-- Goal --
Count the lines below that contain the word "Write". Give only the number.

[3D scene scripts]
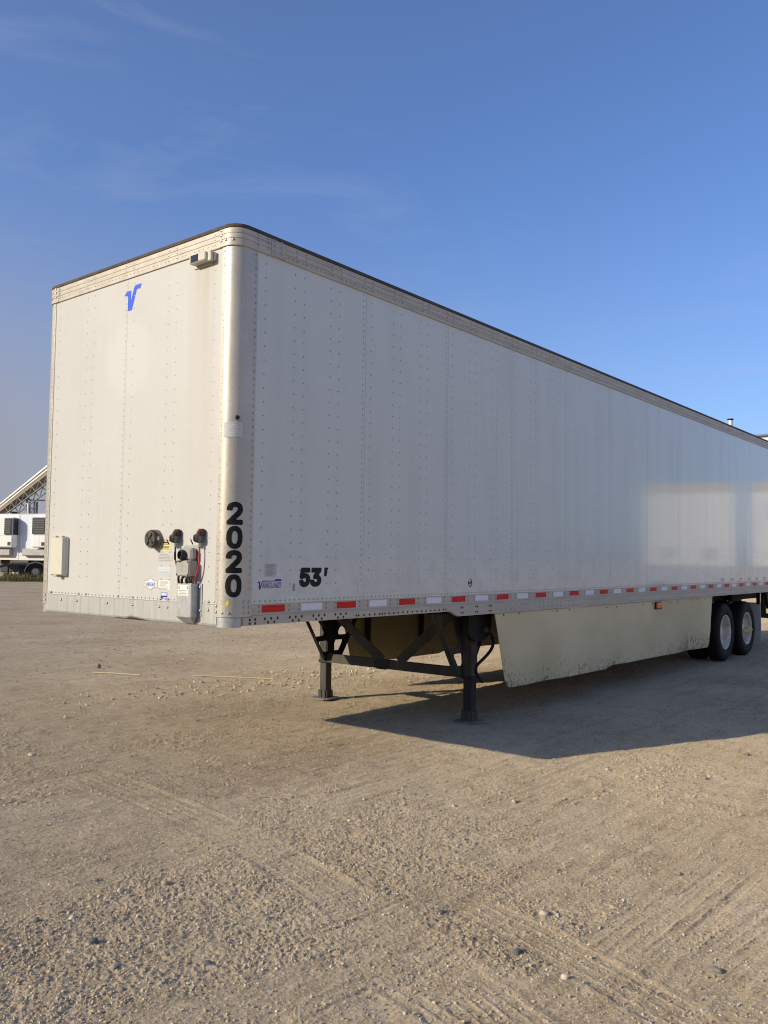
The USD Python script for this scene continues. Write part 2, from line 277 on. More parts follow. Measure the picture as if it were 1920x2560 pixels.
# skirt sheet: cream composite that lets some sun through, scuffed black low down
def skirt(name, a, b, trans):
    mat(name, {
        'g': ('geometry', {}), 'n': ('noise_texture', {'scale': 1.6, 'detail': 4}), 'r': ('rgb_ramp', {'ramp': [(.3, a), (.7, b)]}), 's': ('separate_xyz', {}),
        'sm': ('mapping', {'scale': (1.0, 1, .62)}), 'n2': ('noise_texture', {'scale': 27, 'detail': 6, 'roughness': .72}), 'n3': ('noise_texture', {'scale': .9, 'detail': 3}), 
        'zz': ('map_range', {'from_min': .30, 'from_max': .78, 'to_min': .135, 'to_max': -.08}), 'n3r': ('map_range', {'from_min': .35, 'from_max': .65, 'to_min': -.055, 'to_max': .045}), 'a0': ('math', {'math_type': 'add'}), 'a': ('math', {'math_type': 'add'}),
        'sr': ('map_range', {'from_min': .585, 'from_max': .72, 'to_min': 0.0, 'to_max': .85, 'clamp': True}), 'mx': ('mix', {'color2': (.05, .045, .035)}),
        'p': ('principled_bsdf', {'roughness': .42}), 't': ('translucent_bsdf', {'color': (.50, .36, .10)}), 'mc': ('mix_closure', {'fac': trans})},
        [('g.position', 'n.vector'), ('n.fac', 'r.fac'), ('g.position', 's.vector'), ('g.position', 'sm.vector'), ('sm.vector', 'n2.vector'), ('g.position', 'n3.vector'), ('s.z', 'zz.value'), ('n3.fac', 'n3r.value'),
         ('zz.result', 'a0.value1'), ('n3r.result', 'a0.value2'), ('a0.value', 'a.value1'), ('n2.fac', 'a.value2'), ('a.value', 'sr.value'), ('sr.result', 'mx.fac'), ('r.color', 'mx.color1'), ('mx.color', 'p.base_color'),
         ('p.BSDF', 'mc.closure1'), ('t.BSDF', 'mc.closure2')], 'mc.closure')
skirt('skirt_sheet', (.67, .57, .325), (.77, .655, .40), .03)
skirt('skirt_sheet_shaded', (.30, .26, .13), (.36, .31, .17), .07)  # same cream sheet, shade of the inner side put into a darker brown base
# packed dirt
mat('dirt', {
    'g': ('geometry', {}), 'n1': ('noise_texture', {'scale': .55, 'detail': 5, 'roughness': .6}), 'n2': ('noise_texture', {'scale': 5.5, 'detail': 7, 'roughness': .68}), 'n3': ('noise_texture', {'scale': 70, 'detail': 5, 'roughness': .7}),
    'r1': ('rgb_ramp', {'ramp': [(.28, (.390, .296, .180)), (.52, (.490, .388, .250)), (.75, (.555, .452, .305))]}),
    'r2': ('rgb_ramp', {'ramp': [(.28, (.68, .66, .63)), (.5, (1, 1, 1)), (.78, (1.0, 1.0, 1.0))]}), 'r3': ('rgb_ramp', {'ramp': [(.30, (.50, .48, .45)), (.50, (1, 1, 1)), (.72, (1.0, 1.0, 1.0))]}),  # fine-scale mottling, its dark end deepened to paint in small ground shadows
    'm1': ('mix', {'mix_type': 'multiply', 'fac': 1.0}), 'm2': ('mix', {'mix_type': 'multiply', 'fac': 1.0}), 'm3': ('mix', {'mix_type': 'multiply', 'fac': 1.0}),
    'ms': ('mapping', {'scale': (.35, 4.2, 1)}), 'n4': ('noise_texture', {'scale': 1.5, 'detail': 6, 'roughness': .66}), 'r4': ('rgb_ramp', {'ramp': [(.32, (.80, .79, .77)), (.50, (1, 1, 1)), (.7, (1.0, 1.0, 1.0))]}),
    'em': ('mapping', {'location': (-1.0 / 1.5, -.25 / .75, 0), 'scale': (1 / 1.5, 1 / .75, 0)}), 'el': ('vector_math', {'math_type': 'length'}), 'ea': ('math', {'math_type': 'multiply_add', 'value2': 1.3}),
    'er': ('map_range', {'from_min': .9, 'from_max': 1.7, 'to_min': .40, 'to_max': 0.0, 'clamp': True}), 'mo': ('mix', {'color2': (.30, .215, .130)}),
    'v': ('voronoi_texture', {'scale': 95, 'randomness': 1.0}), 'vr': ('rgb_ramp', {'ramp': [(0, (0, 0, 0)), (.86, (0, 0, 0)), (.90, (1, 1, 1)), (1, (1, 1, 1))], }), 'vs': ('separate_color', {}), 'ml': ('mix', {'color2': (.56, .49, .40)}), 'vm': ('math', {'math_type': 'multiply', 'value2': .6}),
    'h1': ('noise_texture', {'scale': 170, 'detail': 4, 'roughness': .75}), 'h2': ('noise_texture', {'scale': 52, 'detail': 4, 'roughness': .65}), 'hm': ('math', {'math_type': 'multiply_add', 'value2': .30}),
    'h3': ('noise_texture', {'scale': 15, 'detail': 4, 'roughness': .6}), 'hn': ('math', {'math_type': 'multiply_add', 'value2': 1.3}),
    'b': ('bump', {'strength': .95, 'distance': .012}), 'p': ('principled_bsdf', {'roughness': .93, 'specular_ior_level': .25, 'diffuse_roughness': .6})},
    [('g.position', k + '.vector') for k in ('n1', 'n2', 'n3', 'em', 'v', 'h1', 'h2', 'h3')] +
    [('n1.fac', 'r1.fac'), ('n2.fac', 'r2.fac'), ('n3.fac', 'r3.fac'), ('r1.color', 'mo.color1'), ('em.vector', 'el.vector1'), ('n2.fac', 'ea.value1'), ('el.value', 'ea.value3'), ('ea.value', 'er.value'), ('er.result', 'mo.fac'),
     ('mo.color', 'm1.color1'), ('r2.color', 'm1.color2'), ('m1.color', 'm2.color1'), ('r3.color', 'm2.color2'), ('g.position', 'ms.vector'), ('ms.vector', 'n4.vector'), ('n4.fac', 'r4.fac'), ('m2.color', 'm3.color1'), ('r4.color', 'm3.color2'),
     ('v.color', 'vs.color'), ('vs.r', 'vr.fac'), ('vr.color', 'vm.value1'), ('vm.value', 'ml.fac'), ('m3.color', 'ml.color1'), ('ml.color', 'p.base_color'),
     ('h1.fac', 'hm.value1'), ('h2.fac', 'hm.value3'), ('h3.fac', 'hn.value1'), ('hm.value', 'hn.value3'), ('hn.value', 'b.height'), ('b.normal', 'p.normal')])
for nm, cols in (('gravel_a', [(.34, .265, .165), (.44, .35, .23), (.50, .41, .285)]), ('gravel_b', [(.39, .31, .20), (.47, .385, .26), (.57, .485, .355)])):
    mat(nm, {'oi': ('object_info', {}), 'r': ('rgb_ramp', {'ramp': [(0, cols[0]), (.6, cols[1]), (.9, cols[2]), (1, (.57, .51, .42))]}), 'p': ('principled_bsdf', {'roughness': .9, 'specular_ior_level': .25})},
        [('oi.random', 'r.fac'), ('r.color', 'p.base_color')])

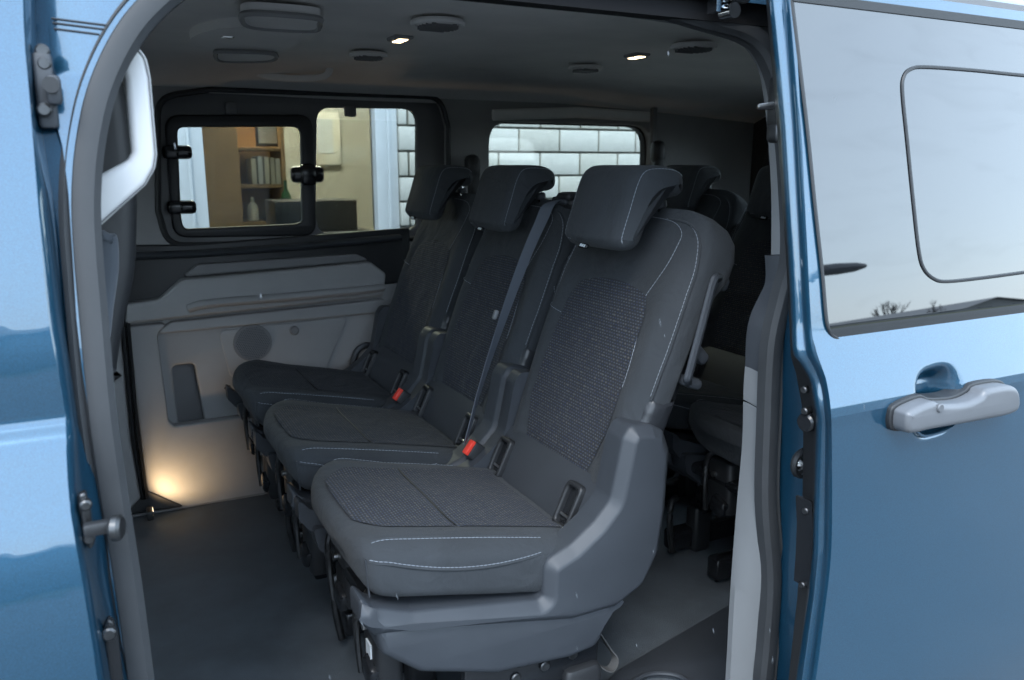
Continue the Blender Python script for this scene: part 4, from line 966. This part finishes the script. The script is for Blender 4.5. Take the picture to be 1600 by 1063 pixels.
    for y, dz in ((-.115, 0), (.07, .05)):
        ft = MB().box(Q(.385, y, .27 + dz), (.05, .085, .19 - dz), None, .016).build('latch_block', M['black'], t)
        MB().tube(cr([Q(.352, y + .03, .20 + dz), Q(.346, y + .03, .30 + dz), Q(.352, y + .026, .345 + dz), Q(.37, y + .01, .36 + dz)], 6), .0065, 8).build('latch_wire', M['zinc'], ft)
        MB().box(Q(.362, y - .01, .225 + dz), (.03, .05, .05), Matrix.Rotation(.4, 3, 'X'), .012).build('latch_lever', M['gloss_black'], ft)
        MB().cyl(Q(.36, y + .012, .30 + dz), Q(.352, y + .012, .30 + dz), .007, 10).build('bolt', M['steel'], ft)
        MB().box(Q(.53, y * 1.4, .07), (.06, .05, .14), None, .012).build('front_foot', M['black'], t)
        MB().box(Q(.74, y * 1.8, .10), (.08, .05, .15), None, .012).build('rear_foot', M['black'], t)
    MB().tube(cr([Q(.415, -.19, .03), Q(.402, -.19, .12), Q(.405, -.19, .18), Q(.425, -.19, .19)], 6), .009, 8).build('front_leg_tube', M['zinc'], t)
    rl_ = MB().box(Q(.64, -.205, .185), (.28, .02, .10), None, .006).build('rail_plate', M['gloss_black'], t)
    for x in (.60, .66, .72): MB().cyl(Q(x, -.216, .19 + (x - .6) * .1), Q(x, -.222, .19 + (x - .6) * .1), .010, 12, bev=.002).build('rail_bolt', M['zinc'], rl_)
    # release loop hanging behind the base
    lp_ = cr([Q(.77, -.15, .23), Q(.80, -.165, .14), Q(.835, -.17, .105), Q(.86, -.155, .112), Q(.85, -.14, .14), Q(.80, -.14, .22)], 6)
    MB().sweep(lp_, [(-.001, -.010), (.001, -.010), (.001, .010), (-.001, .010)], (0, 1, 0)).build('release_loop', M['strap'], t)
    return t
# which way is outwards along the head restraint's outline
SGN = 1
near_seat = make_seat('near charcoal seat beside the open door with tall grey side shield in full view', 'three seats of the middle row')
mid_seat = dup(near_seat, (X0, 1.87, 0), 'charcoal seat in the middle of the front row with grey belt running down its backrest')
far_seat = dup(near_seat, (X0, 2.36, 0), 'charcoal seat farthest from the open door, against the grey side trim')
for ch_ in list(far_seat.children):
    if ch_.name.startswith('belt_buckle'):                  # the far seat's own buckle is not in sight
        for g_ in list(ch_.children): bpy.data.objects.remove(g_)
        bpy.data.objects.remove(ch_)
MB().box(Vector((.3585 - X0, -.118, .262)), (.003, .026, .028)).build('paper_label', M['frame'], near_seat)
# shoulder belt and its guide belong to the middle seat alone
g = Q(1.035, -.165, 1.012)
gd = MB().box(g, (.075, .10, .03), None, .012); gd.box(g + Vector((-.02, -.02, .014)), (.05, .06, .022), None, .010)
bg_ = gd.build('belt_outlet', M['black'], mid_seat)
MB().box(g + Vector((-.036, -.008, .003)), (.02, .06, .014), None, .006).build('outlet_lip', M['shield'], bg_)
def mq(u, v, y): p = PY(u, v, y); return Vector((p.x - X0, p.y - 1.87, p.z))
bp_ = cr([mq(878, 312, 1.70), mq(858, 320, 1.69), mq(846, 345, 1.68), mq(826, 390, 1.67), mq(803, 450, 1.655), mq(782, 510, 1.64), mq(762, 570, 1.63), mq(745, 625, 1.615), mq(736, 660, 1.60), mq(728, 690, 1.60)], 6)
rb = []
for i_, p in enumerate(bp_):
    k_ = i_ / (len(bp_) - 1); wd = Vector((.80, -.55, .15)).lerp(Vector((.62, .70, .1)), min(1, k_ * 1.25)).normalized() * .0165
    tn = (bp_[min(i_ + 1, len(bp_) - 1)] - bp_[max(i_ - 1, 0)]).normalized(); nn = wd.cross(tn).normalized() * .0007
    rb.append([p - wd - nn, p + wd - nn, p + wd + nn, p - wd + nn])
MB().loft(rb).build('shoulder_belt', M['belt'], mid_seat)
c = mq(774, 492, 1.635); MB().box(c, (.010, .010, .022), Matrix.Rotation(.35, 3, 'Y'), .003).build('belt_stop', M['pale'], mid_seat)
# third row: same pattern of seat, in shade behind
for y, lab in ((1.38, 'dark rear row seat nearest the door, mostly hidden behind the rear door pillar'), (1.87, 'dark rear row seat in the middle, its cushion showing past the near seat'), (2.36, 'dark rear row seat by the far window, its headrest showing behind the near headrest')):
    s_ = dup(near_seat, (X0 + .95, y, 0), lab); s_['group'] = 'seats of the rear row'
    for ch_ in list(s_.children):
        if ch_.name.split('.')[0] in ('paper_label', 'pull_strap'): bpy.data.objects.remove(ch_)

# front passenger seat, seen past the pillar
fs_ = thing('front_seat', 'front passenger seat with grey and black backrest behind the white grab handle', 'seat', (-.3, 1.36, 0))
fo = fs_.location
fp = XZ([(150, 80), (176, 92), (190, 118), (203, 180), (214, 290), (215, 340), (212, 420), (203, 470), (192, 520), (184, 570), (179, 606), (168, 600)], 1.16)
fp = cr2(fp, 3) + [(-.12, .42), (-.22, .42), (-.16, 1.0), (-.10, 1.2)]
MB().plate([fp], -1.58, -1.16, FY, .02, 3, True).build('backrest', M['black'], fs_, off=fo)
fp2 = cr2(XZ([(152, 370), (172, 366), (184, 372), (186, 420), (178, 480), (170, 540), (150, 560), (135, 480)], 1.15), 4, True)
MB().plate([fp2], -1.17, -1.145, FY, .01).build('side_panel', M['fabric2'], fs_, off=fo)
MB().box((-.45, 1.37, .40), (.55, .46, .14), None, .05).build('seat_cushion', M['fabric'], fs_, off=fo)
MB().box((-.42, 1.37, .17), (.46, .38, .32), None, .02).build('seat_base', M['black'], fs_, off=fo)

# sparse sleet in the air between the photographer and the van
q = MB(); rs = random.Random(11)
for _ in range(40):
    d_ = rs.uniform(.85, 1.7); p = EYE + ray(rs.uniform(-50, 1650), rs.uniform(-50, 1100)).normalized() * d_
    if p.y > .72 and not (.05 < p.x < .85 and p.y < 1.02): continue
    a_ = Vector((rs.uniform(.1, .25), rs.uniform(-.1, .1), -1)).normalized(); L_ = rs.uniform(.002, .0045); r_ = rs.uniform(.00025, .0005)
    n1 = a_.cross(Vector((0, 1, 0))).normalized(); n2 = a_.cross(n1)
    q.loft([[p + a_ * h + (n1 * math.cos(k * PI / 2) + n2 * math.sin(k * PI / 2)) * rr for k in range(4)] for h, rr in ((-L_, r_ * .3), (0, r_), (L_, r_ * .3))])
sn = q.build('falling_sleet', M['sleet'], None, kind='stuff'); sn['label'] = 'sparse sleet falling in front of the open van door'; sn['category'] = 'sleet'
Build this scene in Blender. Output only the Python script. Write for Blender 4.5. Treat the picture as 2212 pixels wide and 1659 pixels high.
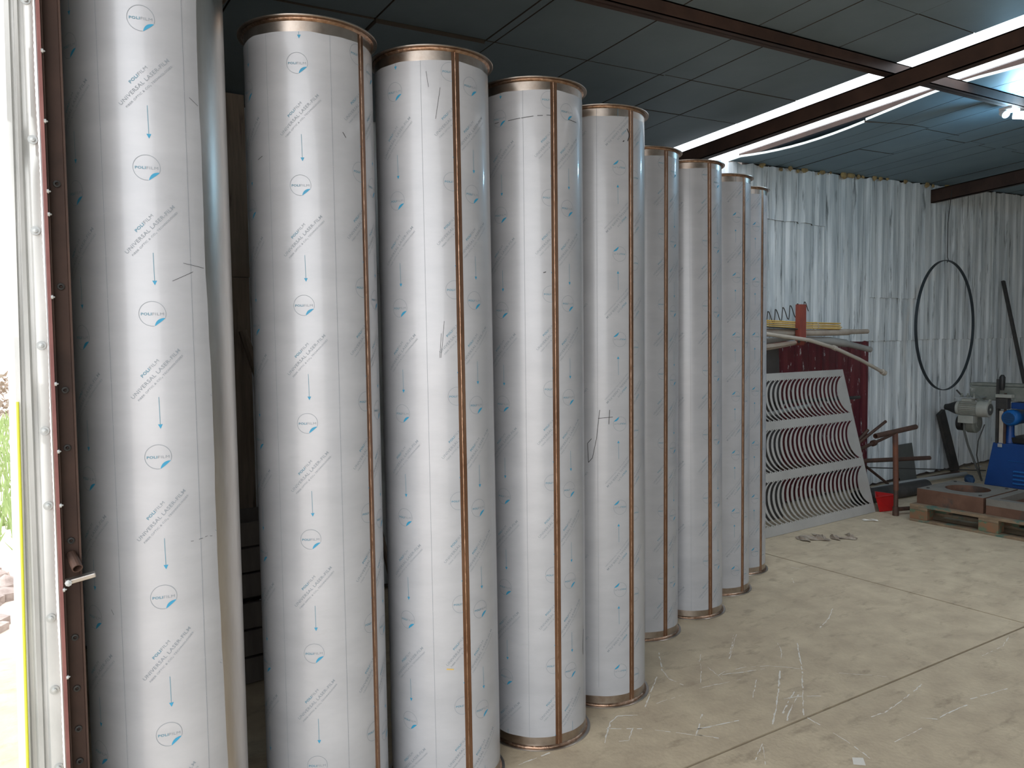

-- The response --
2